In June 2024, the Supreme Court issued a directive calling on the government to formulate legal regulations on ride-hailing—covering aspects like passenger safety, insurance, licensing, and registration—citing the earlier recognition under the Industrial Enterprises Act . However, the government has yet to roll out national guidelines.

Article 57 (1) vests the federal government with exclusive authority over matters listed in Schedule 5, including the formulation of national transportation policies. This covers regulating interstate connectivity and transportation.

Similarly, Article 57 (2) vests the provincial government with exclusive authority over matters listed in Schedule 6, including formulating laws for registration, operation and regulation of transportation within provincial boundaries.

Building upon the constitutional mandate and fragmented federal provisions, all seven provinces have rolled out their respective provincial transport management acts, sharing similar provisions.

The Regulations in Gandaki were published in the provincial gazette on May 14, under the Gandaki Province Transport Management Act, 2019, to formally regulate and levy taxation on ride-hailing and self-driving (rental) services. Gandaki became the country’s first-ever province to do so. 

After the Gandaki government formulated the regulations, the transport operators strongly opposed it, calling for a nationwide strike. Two vocal critics of the reform are Bijay Swar and Saroj Situala, President and General Secretary of the FNNTE, respectively. Both are affiliated with the Nepali Congress with Sitaula joining the party only recently. During the 2018 crackdown, both were detained for disrupting the transport services throughout the country and later released after agreeing to comply. Situala has gone on to say that the move would end Gandaki CM Surendra Pandey’s political career.

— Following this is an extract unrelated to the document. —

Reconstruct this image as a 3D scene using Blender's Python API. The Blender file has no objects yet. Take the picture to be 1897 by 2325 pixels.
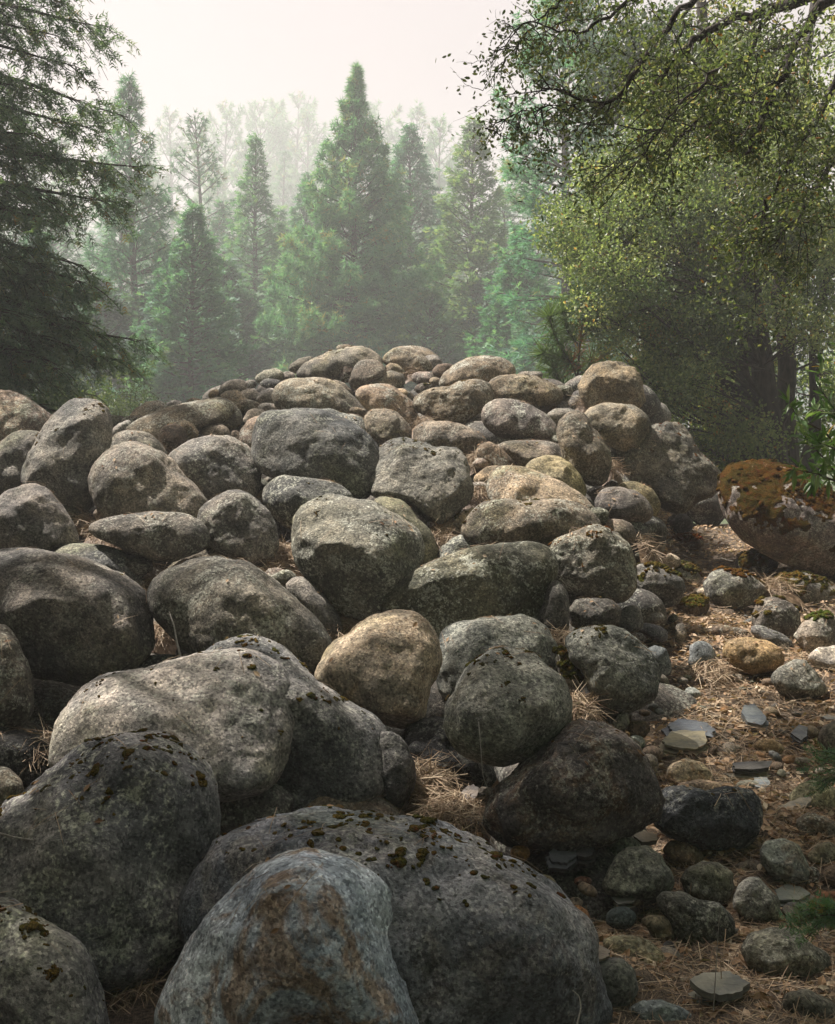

On June 3, the federal government wrote to the Gandaki government, requesting a temporary suspension of the regulation, which the latter agreed. In contrast, the Supreme Court on June 24 issued an interim order to put a stay on the suspension and continue implementing it, saying the policy is in the public interest. It also directed the federal authorities not to interfere with provincial jurisdiction.

On the other hand, Bagmati and Sudurpaschim governments have also recognised ride-hailing and self-driving as service-oriented businesses. However, they are yet to outline further bylaws. But the recent precedent where transport operators pushed the federal government to overrule provincial jurisdiction makes it unlikely anytime soon.

Vivek Baranwal is sub-editor at the_farsight.